Para hablar de la santidad en la vida cotidiana, es necesario saber qué se entiende por “cotidiano”. Lo “cotidiano” es lo “corriente”, lo “ordinario’, “común”, “acostumbrado”, “usual”; estas son palabras que recuerdan hechos, comportamientos que no tienen especial relieve, que no causan admiración, que podrían pasar desapercibidos o que no reciben valoración. Nuestra vida, nuestro día a día se basa en este nivel de lo “cotidiano”; no quiere decir que en ciertos casos lo “extraordinario” se manifieste; todo lo contrario, puede darse, pero lo normal es que sea en una proporción reducida de la actividad y de la historia personal.

San Josemaría Escrivá de Balaguer insiste en sus escritos en el buscar la presencia de Dios en lo cotidiano, en la importancia que tiene en la vida cristiana la “gracia de Dios” y “la conciencia del cristiano de la vocación a la santidad”. Menciona el santo: “Santidad en las tareas ordinarias, santidad en las cosas pequeñas, santidad en la labor profesional, en los afanes de cada día; santidad para santificar a los demás”. Para lograrlo, debemos esforzarnos por tener una vida interior profunda; ser asiduos a “la oración, al sacrificio, los Sacramentos, la meditación, el examen de conciencia, la lectura espiritual, el trato asiduo con la Virgen Santísima y con los Ángeles custodios…Todo esto contribuye además, con eficacia insustituible, a que sea tan amable la jornada del cristiano, porque de su riqueza interior fluyen la dulcedumbre y la felicidad de Dios, como la miel del panal.” (Amigos de Dios, 18)

Se trata de hacer los trabajos, estudios, trato con los demás, todo en el día, procurando mantenerse en continua presencia de Dios, con un diálogo que no se manifiesta hacia afuera, recordando en todo nuestra condición de hijos de Dios, por tanto, todo cuanto hagamos estará impregnado por el empeño y por la amorosa diligencia que pondremos en acabar bien las tareas, tanto las importantes como las más pequeñas.

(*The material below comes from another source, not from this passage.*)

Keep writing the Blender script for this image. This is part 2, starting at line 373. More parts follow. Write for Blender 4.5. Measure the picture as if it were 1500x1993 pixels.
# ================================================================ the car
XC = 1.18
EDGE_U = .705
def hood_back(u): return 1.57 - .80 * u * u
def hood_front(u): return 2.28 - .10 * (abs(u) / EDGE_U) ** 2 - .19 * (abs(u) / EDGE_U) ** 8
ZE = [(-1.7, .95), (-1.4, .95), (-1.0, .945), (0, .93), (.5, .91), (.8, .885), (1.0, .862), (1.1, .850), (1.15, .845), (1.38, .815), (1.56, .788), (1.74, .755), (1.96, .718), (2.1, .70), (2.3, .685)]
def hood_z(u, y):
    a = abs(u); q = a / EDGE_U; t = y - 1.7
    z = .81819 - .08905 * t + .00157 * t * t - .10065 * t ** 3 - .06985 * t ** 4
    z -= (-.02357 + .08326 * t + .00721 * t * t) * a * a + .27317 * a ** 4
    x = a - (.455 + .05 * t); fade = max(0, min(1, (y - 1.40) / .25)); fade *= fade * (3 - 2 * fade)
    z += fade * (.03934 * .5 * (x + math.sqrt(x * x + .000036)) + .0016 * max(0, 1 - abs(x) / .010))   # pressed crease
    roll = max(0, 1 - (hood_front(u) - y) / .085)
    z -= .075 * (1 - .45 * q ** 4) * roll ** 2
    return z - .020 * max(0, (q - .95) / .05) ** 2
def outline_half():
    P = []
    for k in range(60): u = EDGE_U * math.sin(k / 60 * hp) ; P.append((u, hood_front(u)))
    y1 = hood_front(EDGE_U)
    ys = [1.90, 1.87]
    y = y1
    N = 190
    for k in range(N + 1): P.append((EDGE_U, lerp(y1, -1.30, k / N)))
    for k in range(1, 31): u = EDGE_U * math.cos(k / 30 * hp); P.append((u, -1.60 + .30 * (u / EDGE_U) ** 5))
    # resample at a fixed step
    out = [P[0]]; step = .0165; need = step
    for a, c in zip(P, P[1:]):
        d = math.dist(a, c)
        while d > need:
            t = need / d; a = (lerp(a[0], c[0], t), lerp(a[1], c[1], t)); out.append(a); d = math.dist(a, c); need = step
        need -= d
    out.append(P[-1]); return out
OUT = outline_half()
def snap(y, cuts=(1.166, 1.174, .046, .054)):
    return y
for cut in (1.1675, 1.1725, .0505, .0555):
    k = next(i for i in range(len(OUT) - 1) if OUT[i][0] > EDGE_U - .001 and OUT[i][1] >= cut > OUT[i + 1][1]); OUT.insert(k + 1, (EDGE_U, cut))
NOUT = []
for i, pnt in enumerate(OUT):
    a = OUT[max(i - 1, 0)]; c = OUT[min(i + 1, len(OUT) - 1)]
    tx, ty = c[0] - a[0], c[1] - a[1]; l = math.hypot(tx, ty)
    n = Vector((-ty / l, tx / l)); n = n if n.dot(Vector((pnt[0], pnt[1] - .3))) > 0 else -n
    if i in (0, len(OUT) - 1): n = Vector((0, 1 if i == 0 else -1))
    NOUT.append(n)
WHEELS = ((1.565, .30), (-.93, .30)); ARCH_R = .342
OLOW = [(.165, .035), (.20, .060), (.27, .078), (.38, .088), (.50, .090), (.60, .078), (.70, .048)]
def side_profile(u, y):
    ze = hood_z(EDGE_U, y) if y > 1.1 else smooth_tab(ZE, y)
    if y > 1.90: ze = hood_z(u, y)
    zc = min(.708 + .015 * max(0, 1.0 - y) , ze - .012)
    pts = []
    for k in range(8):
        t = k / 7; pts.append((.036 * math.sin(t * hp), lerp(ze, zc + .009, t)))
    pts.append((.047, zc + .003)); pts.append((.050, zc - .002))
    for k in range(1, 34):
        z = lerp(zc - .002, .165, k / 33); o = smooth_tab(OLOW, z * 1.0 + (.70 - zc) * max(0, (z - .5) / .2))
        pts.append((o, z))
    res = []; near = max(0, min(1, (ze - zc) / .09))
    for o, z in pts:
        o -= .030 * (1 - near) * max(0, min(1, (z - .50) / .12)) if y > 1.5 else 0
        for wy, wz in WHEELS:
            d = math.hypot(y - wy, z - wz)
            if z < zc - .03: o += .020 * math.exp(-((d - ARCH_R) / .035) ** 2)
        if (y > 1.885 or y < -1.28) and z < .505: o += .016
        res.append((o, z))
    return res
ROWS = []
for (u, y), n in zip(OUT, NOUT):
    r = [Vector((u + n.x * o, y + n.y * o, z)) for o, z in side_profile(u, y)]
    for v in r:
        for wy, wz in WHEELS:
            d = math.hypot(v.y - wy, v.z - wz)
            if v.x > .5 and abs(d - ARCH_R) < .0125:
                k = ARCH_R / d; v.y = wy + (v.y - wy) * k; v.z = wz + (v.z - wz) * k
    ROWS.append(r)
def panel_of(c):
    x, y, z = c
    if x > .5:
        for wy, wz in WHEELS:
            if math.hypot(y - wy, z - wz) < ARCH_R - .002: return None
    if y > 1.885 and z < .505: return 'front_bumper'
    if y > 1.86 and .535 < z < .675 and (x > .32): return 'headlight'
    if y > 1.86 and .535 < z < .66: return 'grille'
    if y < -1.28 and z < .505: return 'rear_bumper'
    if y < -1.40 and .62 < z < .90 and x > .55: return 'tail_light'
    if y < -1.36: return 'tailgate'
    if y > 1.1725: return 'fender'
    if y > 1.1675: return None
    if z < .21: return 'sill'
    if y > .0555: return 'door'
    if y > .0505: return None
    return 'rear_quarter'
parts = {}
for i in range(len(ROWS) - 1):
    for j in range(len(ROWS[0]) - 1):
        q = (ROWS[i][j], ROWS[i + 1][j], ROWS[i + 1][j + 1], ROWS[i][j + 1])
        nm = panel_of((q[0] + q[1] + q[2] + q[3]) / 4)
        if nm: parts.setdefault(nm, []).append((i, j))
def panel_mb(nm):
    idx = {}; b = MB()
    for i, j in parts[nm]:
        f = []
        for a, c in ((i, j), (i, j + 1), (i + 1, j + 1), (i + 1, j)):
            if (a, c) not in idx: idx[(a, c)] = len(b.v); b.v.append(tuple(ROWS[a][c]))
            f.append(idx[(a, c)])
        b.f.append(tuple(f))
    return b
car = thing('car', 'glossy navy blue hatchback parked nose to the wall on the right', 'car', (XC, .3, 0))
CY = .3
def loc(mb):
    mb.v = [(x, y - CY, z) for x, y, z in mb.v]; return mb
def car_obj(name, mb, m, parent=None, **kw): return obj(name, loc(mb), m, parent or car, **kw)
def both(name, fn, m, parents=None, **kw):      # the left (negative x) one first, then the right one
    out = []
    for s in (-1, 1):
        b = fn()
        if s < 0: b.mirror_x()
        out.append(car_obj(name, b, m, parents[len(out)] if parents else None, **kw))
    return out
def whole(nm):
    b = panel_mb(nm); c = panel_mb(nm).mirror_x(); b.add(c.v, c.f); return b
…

Pidamos a Dios la perseverancia final para poder realizar con amor cada actividad, tarea, acción; esforzándonos, luchando; siempre con alegría, contando con el testimonio de los santos que nos aseguran que sí es posible lograr por gracia de Dios, vencer y vencerse a sí mismo por amor a Dios y así permanecer en su presencia las 24 horas del día.

 

Oración

Señor, que tu Santo Espíritu me conceda la gracia de ser dócil a sus inspiraciones divinas, que sepa escucharle, que le deje obrar en mi vida. Santísima Virgen María que por tu intercesión mi cotidiano pueda transformarse en un cotidiano extraordinario; donde todo cuanto haga: obra, palabra, acción sea movido por el amor de Dios presente en mi corazón. Por eso consagro mi día a día a tu Inmaculado Corazón, sabiendo que estarás a mi lado Madre para ayudarme e impulsarme en esta camino a la santidad:

Oh Dulce Madre
En este día yo me entrego del todo a Tí
Y en prueba de mi filial afecto
Te consagro mis ojos, mi lengua, mi mente, mi corazón.
En una palabra, todo mi ser.
Ya que soy todo tuyo o Santa Madre de bondad
Guárdame y defiéndeme como cosa y posesión tuya.